É habitual ouvir e ler que Portugal está a perder a geração mais qualificada, que existe “fuga de cérebros”, isto depois de o País ter investido na sua formação. E os outros? Os jovens que não têm qualificação, aqueles que a muito custo completaram o ensino obrigatório?
Num dos últimos fins de semana que passei no interior do País – no interior onde as aldeias estão quase desertas e há muito que não se ouve o choro de uma criança – o único habitante com cerca de 20 anos (o futuro da aldeia) confidenciou-me que nessa semana iria para a Suíça, para trabalhar nas estufas. Perguntei-lhe: porque não Lisboa, Porto ou mesmo Leiria, cidades que ficam mais perto e que iriam permitir manter-se próximo dos seus? Com os olhos fixos nos meus respondeu-me o que eu não estava preparado para ouvir de alguém que tem 20 anos: “Portugal nunca me deu nada. Não tenho de devolver nada”.
Retirada do contexto, a frase pode deixar um sabor a arrogância. Mas continuando a conversa percebi que a vida do Luís não tem sido fácil nem é comparável à dos outros jovens das cidades, aqueles que emigram depois de formados. Ali, a escola mais próxima fica a muitos quilómetros, o incentivo para estudar é nulo e a única certeza é que no futuro iria trabalhar, ou de sol a sol na terra, ou levar para casa o salário mais baixo do único grande empregador da região, a câmara municipal.
É assim na maioria das aldeias ao redor da aldeia do Luís. Um futuro onde quem ganha poucochinho é capaz de poucochinho (para usar uma expressão do atual primeiro-ministro), e que os jovens fitam com a emigração. Emigração e não migração, como fizeram muitas das gerações anteriores.
Para os futuros homens como o Luís, que nunca conheceu ensino para lá da escola secundária, o futuro também não passa por Portugal, tal como não passa para os jovens que completaram o ensino até ao final. Porquê? Porque, de facto, o país nada tem para lhes dar. Não chega rasgar o país com autoestradas, distribuir milhões ou anunciar a chegada de milhões, se não há uma visão, um horizonte estratégico, se as pessoas de dentro são esquecidas.

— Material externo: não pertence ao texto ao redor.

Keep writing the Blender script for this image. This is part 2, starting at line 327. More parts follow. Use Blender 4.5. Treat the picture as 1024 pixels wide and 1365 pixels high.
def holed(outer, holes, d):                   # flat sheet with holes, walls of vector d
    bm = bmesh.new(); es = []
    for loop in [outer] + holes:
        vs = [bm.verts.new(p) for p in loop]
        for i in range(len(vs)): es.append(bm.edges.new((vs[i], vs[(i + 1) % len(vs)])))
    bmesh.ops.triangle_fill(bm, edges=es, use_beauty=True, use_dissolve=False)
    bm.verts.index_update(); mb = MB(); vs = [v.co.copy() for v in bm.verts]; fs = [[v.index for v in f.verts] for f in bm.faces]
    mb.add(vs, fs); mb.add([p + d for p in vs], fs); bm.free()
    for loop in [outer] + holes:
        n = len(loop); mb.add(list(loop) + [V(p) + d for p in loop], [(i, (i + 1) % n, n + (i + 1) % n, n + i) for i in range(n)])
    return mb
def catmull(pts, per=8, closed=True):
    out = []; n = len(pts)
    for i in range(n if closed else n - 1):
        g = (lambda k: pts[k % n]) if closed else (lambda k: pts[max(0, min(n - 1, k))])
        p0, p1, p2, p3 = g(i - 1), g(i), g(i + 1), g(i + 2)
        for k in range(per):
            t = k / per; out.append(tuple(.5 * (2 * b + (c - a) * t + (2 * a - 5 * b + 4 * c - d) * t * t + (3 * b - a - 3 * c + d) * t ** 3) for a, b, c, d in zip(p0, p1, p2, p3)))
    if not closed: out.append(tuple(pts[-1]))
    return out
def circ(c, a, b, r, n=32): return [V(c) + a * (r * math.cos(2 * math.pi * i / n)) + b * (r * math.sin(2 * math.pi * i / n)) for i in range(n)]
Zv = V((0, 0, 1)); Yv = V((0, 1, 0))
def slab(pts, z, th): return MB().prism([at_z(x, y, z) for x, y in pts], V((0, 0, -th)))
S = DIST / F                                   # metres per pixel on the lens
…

Particularizando ao interior, é necessário passar à prática as promessas de circunstância aquando das visitas políticas de verão, em época de incêndios. “Ordenamento do território” é coisa que por ali não se vê. Entra e sai ministro e a paisagem revela apenas as cicatrizes do fogo e do abandono, talvez por culpa do cansaço de vários recomeços ou da desistência de começar.
Quantas gerações de políticos serão necessárias para que percebem da urgência de cuidar dos pouco habitantes que o interior tem, para posteriormente conseguir atrair e fixar pessoas? Para a geração do Luís, que nasceu já neste século, as políticas já serão tardias. Quem restará no interior?
Mas, o meu foco continua nos jovens em geral, que independentemente da formação só identificam um caminho para o futuro: emigrar.
Sabemos que um país precisa de jovens para avançar. Mas, com as atuais políticas económicas e sociais, que estão a conduzir ao fim da classe média. Estão a levar ao nascimento de luso-descendentes ao invés de portugueses.
Num breve olhar pela espuma dos dias, quantos professores (só para referir uma das profissões que deveria ser das mais respeitadas) irão emigrar a troco de melhores salários, mesmo que para isso coloquem o diploma na gaveta? Por certo, muitos. Quantos serão os jovens sem qualificação que irão para as estufas de uma qualquer Suíça em busca de melhores dias, e por lá irão constituir as suas famílias? Por certo, muitos.
E por cá? Por cá, talvez os nómadas digitais se convertam em sedentários e descubram que Portugal é muito mais do que as cidades do litoral. Talvez nessa altura os luso-descendentes, os filhos dos muitos luíses que emigraram com ou sem formação superior, regressem e possam continuar os sonhos interrompidos dos pais, num país eternamente adiado.